TASK TO CARRY OUT:
Will you output the lines between the ones holding "Generate a Blender" and "C = S.collection", inclusive, exactly as they stand, and only those lines, with the pictures left out?

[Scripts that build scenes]
___

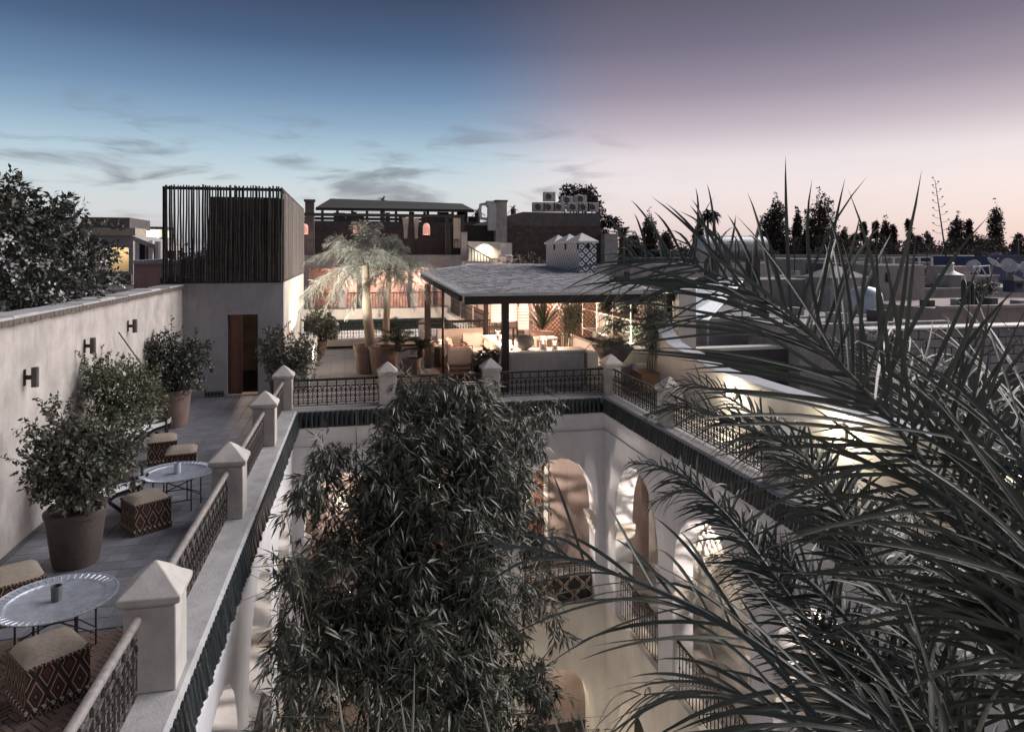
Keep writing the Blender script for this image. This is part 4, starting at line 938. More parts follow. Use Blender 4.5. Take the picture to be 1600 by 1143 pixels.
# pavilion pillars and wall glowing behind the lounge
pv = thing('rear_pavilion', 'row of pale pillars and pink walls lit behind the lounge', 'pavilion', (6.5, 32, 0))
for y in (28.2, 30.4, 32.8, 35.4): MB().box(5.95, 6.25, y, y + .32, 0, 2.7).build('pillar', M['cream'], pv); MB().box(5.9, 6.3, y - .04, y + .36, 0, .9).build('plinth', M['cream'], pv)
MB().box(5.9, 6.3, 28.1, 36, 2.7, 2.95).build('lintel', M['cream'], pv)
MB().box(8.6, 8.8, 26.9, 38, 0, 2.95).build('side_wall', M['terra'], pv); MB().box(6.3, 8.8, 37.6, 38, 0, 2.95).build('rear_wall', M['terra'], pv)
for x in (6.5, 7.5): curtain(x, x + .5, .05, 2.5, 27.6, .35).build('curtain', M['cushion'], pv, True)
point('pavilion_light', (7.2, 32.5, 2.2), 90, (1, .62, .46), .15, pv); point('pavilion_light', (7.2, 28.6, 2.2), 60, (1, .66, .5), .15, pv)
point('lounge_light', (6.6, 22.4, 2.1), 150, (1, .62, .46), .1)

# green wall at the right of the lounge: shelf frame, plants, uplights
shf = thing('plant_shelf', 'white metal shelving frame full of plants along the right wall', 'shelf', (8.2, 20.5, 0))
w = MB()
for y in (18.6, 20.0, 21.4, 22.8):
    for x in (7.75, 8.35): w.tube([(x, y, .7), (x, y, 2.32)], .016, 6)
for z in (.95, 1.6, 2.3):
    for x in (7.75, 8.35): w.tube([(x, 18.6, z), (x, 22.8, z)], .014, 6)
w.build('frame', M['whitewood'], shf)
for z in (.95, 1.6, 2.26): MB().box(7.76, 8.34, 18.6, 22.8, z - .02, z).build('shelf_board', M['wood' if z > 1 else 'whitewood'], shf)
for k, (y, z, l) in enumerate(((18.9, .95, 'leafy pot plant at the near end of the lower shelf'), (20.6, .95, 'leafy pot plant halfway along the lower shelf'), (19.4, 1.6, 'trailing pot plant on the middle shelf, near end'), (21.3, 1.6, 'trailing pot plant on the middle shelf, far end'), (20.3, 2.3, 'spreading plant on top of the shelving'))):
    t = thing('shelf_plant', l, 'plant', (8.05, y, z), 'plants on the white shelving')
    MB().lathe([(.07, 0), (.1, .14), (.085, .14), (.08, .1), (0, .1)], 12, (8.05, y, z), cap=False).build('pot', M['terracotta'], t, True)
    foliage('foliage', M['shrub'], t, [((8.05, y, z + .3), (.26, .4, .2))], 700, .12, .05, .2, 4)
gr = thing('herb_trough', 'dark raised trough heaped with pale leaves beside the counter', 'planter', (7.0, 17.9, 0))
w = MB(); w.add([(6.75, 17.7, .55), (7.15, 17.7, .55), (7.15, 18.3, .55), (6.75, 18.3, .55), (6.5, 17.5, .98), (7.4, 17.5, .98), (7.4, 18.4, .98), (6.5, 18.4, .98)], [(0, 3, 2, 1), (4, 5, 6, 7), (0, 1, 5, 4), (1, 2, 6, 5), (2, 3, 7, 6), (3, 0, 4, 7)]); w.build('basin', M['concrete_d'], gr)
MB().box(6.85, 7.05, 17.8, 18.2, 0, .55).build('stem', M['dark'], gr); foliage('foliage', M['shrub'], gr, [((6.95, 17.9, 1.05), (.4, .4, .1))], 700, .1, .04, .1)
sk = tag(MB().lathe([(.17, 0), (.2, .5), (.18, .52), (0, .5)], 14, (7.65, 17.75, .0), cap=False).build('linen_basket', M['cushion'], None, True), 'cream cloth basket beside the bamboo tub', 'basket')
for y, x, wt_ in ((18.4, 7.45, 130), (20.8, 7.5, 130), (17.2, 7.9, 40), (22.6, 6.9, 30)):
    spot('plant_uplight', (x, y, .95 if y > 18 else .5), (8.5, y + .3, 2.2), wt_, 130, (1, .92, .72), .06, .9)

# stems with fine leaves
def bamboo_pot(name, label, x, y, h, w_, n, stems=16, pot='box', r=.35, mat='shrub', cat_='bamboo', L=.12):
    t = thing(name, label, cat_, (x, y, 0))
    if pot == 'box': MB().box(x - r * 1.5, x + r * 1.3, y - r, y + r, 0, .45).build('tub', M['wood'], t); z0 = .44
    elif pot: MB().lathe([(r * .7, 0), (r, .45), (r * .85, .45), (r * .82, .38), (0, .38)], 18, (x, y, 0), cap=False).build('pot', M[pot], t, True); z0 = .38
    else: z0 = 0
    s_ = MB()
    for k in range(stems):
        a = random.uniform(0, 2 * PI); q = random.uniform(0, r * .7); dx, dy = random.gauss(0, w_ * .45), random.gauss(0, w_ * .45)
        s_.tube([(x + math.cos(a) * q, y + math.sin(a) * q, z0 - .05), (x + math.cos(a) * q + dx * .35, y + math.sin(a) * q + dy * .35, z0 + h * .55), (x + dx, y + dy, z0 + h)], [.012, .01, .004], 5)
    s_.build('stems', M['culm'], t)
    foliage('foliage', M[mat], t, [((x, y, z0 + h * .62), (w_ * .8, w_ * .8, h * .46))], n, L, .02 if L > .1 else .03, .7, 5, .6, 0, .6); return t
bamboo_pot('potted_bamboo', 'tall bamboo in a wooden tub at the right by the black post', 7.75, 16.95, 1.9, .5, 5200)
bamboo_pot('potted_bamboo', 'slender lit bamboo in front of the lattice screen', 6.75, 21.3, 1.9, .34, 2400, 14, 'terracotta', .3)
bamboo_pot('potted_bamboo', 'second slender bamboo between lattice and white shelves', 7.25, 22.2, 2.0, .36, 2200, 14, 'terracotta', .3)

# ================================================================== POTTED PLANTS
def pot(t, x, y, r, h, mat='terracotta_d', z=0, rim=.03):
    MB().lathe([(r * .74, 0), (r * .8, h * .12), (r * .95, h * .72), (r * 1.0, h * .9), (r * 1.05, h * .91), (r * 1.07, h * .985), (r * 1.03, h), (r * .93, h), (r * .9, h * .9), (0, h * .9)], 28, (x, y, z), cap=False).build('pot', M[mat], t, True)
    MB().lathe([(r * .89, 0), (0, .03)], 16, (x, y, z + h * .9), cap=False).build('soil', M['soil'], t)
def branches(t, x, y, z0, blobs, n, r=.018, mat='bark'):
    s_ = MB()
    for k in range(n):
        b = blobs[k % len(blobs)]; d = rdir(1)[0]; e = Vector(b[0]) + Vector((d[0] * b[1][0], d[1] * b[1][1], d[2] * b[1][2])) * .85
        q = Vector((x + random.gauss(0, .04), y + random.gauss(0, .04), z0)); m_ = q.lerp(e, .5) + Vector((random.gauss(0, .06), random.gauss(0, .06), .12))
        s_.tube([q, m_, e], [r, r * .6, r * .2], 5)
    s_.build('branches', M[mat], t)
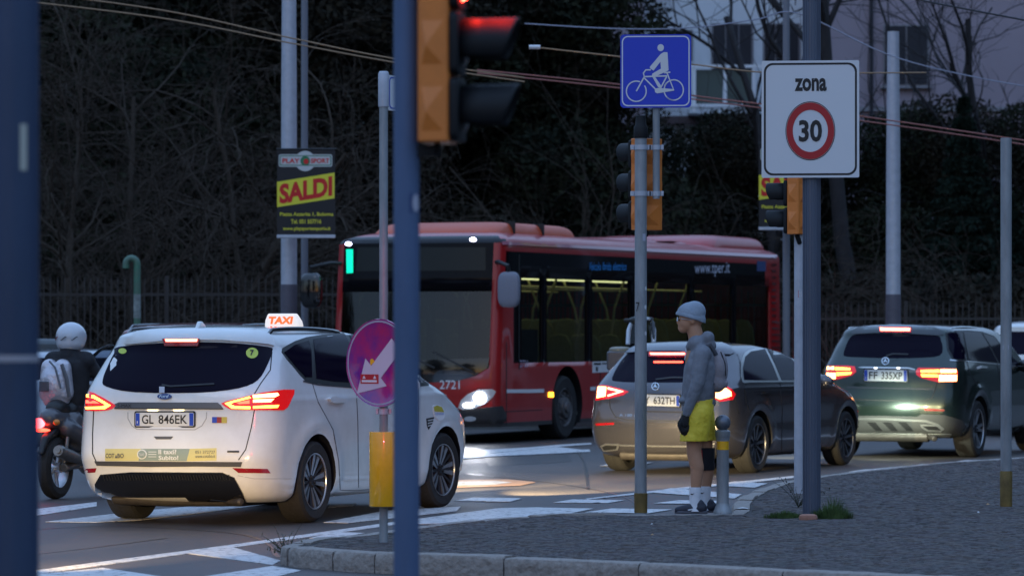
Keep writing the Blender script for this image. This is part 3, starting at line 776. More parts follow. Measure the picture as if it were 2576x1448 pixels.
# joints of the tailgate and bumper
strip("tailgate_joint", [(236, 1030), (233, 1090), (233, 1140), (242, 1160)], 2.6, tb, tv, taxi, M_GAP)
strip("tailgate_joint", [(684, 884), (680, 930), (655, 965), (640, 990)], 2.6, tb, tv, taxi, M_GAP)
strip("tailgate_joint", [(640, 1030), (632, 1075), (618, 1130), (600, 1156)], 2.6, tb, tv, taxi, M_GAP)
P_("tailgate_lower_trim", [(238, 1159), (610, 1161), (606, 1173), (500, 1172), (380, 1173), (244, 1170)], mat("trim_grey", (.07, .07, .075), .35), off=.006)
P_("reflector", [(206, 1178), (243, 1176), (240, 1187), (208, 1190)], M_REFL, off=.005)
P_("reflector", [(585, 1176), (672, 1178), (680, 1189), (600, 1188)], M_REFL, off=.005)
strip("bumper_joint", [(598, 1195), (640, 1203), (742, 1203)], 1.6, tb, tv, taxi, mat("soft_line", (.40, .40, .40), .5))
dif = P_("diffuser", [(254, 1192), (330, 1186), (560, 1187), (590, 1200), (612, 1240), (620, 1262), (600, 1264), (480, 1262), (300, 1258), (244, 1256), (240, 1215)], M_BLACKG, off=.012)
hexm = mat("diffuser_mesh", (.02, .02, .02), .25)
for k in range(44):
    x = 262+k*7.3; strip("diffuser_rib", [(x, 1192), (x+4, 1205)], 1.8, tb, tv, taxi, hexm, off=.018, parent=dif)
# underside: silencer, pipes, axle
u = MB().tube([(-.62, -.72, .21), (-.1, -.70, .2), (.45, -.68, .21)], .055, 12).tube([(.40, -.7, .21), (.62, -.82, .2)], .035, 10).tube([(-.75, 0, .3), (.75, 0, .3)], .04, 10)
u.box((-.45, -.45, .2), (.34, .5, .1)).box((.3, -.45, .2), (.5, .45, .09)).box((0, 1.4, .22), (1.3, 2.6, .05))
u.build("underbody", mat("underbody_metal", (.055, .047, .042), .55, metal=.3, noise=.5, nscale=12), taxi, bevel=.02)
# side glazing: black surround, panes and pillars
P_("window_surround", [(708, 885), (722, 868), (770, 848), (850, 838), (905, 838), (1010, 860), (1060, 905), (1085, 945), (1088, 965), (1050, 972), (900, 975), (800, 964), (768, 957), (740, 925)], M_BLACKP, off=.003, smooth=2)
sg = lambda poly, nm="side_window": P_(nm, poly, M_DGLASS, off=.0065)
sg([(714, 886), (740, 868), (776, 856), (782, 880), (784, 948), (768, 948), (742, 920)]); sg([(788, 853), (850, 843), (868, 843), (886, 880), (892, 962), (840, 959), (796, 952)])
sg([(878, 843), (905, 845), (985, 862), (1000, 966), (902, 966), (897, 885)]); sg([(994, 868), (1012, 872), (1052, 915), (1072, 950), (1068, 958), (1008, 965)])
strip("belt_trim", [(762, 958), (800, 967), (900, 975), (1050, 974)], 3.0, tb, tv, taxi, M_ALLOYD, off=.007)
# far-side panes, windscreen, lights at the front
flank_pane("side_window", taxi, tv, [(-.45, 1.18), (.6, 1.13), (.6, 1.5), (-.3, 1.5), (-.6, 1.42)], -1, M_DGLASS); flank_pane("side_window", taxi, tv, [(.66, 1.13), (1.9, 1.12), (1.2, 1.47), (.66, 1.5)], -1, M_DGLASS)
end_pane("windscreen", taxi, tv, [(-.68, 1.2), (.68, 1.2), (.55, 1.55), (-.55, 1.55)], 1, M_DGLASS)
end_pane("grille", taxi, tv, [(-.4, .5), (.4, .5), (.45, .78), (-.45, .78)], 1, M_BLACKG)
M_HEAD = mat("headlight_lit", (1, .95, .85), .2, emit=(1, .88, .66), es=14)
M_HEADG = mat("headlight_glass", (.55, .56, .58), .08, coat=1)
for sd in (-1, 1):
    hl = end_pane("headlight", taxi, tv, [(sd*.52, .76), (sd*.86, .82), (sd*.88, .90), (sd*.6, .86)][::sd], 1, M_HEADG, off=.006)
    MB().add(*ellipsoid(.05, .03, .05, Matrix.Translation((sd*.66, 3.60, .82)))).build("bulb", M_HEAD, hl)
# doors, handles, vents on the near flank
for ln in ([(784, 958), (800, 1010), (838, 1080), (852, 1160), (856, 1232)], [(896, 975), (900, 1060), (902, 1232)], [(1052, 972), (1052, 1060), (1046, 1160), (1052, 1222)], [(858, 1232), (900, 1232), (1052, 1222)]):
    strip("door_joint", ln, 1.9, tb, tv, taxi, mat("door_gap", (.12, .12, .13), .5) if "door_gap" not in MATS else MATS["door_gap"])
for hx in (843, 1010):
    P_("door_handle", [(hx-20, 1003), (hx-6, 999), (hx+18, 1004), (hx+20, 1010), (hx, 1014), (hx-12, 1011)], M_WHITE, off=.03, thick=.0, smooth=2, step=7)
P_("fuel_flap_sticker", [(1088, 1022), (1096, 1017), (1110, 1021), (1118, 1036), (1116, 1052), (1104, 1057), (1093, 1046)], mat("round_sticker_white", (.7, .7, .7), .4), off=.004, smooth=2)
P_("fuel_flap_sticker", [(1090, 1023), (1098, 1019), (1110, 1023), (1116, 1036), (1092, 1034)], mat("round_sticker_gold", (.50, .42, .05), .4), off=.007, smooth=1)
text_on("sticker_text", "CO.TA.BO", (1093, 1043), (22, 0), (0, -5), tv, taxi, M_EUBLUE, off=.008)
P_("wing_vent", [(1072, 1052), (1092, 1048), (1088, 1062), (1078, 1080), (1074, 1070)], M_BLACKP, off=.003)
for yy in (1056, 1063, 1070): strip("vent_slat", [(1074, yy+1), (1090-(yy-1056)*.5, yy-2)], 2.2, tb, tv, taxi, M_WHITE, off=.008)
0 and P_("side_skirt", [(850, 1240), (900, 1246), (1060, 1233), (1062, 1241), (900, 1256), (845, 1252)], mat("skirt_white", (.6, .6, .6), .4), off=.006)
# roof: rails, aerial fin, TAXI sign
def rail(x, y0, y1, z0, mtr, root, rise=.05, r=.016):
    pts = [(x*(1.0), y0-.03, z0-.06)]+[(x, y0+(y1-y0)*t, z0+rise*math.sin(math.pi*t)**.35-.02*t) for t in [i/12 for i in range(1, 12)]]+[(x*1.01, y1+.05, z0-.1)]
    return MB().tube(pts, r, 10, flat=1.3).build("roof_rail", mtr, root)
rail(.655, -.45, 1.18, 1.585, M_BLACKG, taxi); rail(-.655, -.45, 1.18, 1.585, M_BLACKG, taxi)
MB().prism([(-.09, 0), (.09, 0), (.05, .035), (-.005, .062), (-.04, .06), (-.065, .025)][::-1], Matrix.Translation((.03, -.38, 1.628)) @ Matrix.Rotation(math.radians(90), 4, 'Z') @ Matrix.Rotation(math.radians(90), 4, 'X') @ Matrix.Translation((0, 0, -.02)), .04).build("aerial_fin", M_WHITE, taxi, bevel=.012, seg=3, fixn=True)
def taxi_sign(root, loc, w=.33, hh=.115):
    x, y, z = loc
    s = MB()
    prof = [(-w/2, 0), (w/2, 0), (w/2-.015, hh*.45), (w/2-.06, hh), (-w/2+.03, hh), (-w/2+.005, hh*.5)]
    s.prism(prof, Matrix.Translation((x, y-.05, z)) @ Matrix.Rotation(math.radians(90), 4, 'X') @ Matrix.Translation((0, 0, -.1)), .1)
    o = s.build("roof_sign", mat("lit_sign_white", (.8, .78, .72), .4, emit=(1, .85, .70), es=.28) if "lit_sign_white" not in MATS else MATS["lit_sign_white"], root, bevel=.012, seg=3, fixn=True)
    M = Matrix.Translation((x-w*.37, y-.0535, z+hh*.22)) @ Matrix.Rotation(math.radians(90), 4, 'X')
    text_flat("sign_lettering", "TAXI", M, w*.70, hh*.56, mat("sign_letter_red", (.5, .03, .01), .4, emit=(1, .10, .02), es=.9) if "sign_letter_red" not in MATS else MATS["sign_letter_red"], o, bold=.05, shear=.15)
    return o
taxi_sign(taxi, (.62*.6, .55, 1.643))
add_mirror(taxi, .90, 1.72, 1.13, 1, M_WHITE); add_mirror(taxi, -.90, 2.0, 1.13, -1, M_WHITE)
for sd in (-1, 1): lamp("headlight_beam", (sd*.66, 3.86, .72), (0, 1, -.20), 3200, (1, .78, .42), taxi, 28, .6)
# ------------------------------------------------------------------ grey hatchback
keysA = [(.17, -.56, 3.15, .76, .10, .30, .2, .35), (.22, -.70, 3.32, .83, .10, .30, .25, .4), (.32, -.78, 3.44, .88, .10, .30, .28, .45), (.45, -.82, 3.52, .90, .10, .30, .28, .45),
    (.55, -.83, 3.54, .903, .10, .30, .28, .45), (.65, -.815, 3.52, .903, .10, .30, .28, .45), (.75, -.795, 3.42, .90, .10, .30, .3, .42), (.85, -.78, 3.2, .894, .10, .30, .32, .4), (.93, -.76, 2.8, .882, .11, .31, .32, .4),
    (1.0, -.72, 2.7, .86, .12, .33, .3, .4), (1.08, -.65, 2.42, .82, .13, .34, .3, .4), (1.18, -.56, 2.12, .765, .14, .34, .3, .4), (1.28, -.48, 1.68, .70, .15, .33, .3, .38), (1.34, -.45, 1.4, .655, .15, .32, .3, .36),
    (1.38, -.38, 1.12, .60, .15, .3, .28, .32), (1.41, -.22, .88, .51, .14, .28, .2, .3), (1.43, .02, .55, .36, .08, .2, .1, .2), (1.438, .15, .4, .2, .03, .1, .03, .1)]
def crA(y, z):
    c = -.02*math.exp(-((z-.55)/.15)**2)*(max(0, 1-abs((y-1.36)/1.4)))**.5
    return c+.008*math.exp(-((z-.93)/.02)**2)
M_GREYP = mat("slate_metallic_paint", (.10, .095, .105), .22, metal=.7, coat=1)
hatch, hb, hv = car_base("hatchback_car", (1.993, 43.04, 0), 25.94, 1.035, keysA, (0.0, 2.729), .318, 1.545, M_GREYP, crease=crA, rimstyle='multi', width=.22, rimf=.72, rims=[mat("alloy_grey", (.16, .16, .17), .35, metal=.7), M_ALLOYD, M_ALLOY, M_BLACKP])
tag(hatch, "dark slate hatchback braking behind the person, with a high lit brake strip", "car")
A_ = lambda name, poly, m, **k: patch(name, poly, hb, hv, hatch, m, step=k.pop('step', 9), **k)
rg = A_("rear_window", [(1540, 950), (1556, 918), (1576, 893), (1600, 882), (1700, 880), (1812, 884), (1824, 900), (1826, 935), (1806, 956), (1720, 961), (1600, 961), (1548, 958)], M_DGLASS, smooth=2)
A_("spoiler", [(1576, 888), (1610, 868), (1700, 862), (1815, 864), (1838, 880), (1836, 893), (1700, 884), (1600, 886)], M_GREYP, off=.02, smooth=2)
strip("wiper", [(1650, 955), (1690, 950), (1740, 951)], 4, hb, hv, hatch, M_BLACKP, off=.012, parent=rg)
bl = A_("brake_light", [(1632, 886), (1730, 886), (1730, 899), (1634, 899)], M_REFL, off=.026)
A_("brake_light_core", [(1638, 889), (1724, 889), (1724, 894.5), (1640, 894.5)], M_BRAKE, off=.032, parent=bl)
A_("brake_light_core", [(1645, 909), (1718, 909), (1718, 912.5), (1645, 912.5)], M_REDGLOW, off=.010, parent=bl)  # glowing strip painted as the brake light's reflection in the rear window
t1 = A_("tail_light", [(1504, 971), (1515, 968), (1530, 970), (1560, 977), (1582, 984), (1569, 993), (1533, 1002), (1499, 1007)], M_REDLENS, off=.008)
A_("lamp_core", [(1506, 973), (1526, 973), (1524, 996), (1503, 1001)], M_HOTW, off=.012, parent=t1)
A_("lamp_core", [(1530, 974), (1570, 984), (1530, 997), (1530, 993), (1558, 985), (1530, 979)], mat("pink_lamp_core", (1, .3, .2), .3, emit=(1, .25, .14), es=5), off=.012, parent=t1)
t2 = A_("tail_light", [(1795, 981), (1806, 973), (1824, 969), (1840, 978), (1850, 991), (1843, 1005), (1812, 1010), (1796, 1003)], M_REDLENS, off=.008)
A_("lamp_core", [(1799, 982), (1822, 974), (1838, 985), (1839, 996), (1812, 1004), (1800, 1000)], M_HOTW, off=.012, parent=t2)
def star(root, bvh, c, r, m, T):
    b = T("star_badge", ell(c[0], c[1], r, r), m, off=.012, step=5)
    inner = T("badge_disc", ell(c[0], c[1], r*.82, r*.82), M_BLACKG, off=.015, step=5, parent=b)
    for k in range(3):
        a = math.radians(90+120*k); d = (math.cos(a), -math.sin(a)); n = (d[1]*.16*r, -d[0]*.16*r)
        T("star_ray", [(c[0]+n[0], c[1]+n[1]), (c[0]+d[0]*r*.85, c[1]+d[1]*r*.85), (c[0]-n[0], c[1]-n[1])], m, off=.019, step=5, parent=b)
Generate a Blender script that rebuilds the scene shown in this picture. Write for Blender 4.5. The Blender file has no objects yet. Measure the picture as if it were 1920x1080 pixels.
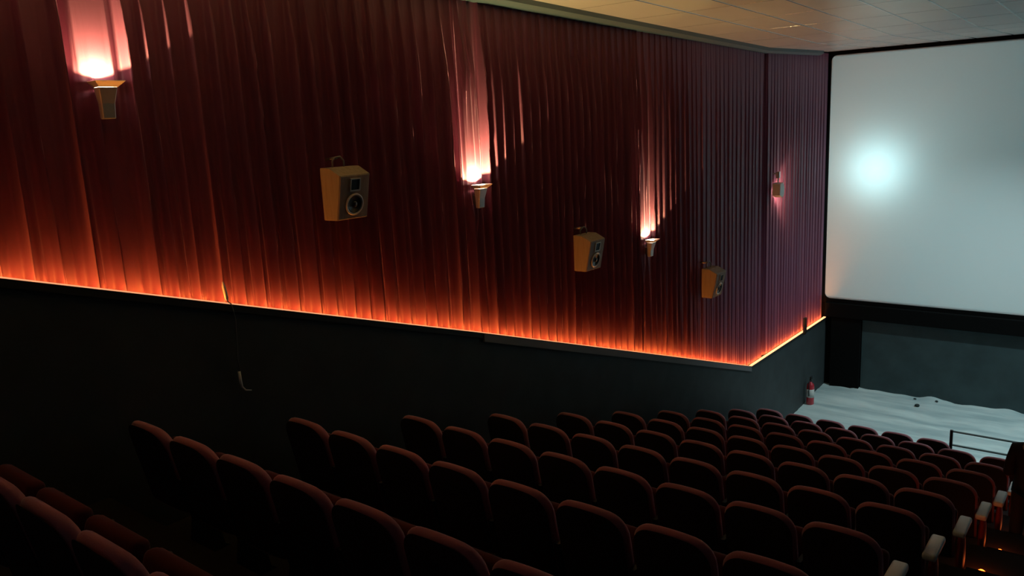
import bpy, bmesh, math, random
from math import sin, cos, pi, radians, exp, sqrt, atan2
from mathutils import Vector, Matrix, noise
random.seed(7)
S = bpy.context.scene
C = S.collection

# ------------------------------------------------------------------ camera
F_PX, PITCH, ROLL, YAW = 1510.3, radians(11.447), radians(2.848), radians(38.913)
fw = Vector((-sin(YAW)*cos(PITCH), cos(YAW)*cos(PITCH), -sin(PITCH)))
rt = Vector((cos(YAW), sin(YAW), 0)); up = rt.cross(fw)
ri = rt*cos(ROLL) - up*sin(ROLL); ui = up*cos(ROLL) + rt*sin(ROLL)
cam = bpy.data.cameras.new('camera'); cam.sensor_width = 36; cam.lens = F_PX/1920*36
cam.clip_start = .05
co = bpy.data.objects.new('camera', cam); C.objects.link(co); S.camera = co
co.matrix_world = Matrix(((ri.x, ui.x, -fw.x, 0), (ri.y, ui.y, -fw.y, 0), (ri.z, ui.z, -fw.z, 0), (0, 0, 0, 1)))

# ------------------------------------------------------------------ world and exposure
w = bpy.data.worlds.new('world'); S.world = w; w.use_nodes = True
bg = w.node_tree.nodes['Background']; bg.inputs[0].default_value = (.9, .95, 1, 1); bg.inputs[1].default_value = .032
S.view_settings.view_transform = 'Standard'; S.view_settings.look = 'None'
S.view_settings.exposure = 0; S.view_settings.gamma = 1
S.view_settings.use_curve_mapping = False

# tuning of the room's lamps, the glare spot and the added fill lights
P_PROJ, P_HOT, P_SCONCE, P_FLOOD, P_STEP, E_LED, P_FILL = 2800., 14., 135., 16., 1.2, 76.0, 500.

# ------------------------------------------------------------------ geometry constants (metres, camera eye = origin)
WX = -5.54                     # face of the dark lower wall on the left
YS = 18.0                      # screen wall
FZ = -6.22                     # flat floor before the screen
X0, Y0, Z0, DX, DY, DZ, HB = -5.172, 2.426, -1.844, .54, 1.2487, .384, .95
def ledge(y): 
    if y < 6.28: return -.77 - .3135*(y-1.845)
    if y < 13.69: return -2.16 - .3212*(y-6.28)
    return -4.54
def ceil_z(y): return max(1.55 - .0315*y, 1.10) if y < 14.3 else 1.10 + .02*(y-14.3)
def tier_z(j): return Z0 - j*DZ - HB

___

TASK SOLUTION:
Generate a Blender script that rebuilds the scene shown in this picture. Write for Blender 4.5. The Blender file has no objects yet. Measure the picture as if it were 1920x1080 pixels.
import bpy, bmesh, math, random
from math import sin, cos, pi, radians, exp, sqrt, atan2
from mathutils import Vector, Matrix, noise
random.seed(7)
S = bpy.context.scene
C = S.collection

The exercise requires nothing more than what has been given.